Nothing is wrong with "M$", in the same sense that nothing is wrong with someone referring to Linux as "linsux" and open-source as "open-sores". The thing is, it tends to make you look somewhat immature.
If you can present a compelling coherent argument, you don't need to use lame decade old snipes about whatever subject matter you are discussing. If you use them in a compelling argument, it usually just makes the people you are out to persuade have a lesser opinion of what you wrote, and thus, you have sacrificed persuasive power.
It comes down to maturity for the most part and just simply putting forward a good argument.
#10 on the list uses a AMD x86_64 Opteron Quad Core @ 1900 MHz and has 30720 cores and pumps out 180600 GFlops.
#8 on the list uses a AMD x86_64 Opteron Quad Core @ 2100 MHz and has 30976 cores and pumps out 205000 GFlops.
#10 runs windows, #8 runs linux.
Working through this: Gflops/# of cores/Mhz per core I get:
#10 with 3.094 Gflops/Mhz and #8 with 3.151 Gflop/Mhz
This leaves the linux machine getting 57 more KFlops per Mhz than the windows box.

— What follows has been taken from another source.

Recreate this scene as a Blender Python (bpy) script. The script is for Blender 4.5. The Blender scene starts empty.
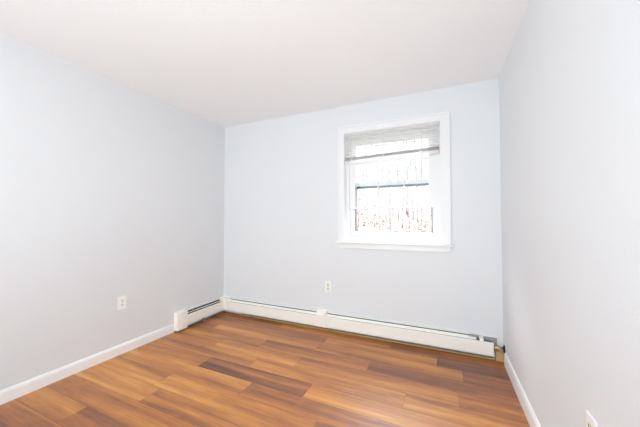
import bpy, bmesh, math, random
from mathutils import Vector, Matrix

random.seed(7)
scene = bpy.context.scene
C = scene.collection

# ------------------------------------------------------------------ camera
CAM = Vector((2.6074, -2.7605, 1.1831))
YAW, PITCH, ROLL, FPX = 0.420477, 0.022373, -0.0015075, 273.993
cam_d = bpy.data.cameras.new('camera')
cam_d.sensor_width = 36.0
cam_d.lens = FPX / 640.0 * 36.0
cam_d.clip_start = 0.02
cam_d.clip_end = 400
cam = bpy.data.objects.new('camera', cam_d)
C.objects.link(cam)
fw = Vector((-math.sin(YAW) * math.cos(PITCH), math.cos(YAW) * math.cos(PITCH), math.sin(PITCH)))
r0 = Vector((math.cos(YAW), math.sin(YAW), 0))
u0 = r0.cross(fw)
rt = r0 * math.cos(ROLL) + u0 * math.sin(ROLL)
up = -r0 * math.sin(ROLL) + u0 * math.cos(ROLL)
M4 = Matrix((rt, up, -fw)).transposed().to_4x4()
M4.translation = CAM
cam.matrix_world = M4
scene.camera = cam

# ------------------------------------------------------------------ room dimensions
W, H, YB = 3.064, 2.40, -6.00          # width, height, rear wall

# ------------------------------------------------------------------ world, lights, exposure
world = bpy.data.worlds.new('overcast_sky')
scene.world = world
world.use_nodes = True
wn = world.node_tree.nodes
wl = world.node_tree.links
bg = wn['Background']
tc = wn.new('ShaderNodeTexCoord')
sx = wn.new('ShaderNodeSeparateXYZ')
rp = wn.new('ShaderNodeValToRGB')
wl.new(tc.outputs['Generated'], sx.inputs[0])
wl.new(sx.outputs['Z'], rp.inputs[0])
# overcast sky: dim towards the horizon, brighter overhead
rp.color_ramp.elements[0].position = 0.30
rp.color_ramp.elements[0].color = (0.058, 0.060, 0.061, 1)
rp.color_ramp.elements[1].position = 0.60
rp.color_ramp.elements[1].color = (0.90, 0.96, 1.0, 1)
wl.new(rp.outputs[0], bg.inputs['Color'])
bg.inputs['Strength'].default_value = 28.0


def area(name, loc, direction, sx_, sy_, power, color):
    d = bpy.data.lights.new(name, 'AREA')
    d.shape = 'RECTANGLE'
    d.size, d.size_y = sx_, sy_
    d.energy = power
    d.color = color
    o = bpy.data.objects.new(name, d)
    o.location = loc
    o.rotation_euler = Vector(direction).to_track_quat('-Z', 'Y').to_euler()
    C.objects.link(o)
    return o


# added fill lights out of view
area('rear_fill', (1.53, YB + 0.03, 1.20), (0, 1, 0.0), 2.8, 2.2, 76, (0.74, 0.90, 0.975))  # added fill panel in front of the closed rear wall
area('upward_fill', (1.9, -3.0, 0.9), (-0.15, 0.75, 1), 1.2, 1.2, 24, (0.80, 0.925, 0.985))  # added upward fill to brighten the ceiling
area('overhead_fill', (1.55, -2.6, H - 0.03), (0, 0, -1), 0.6, 0.6, 6, (0.81, 0.93, 0.99))  # added downward fill for the floor and lower walls

vs = scene.view_settings
vs.view_transform = 'Standard'
vs.look = 'None'
vs.gamma = 1.0
vs.use_curve_mapping = False
vs.exposure = -0.06
scene.cycles.max_bounces = 14
scene.cycles.diffuse_bounces = 10
scene.cycles.transparent_max_bounces = 16


# ------------------------------------------------------------------ helpers
def lin(r, g, b):
    f = lambda c: (c / 255.0) / 12.92 if c / 255.0 <= 0.04045 else ((c / 255.0 + 0.055) / 1.055) ** 2.4
    return (f(r), f(g), f(b), 1.0)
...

disclaimer: Totally useless mental farking, without knowing more about the systems other components and more about the processor generations it's silly to assume the 57 KFlops is purely due to the OS, but hey, it's windows and everyone loves an easy target. :D
So why does anybody need a cluster of MS Windows servers to run MS Exchange so that people can merely read their email?
If MS can rake up a machine to hit Nr 10 in the performance stakes why can't it make a regular server that can cope with the BAU workloads of medium-sized businesses?
And even *that* computer doesn't run Vista...
(yeah, I know, but still)
I work for an engineering firm that is constantly running numerical analysis as part of our primary business. We run about 500 Linux boxes (with varying numbers of cores) arranged into multiple clusters. Our desktops run Windows.
Our pre-processing tools are Windows-based and our post-processing tools are Windows-based. Institutional knowledge/experience and mature tools means that this isn't going to change. Our in-house solvers are Linux-based not by choice, but because Microsoft doesn't offer a cost-effective solution for running our simulations on Windows boxes.
Even though we've developed utilities to make the process as smooth as possible, having Linux as part of the process chain is still an enormous pain and one we'd like to resolve. We've been watching Windows HPC with interest and can only hope for the price point to become reasonable.
Although Windows remains in poor regard with many here, there are many companies in the business of engineering simulation that would happily welcome Windows HPC.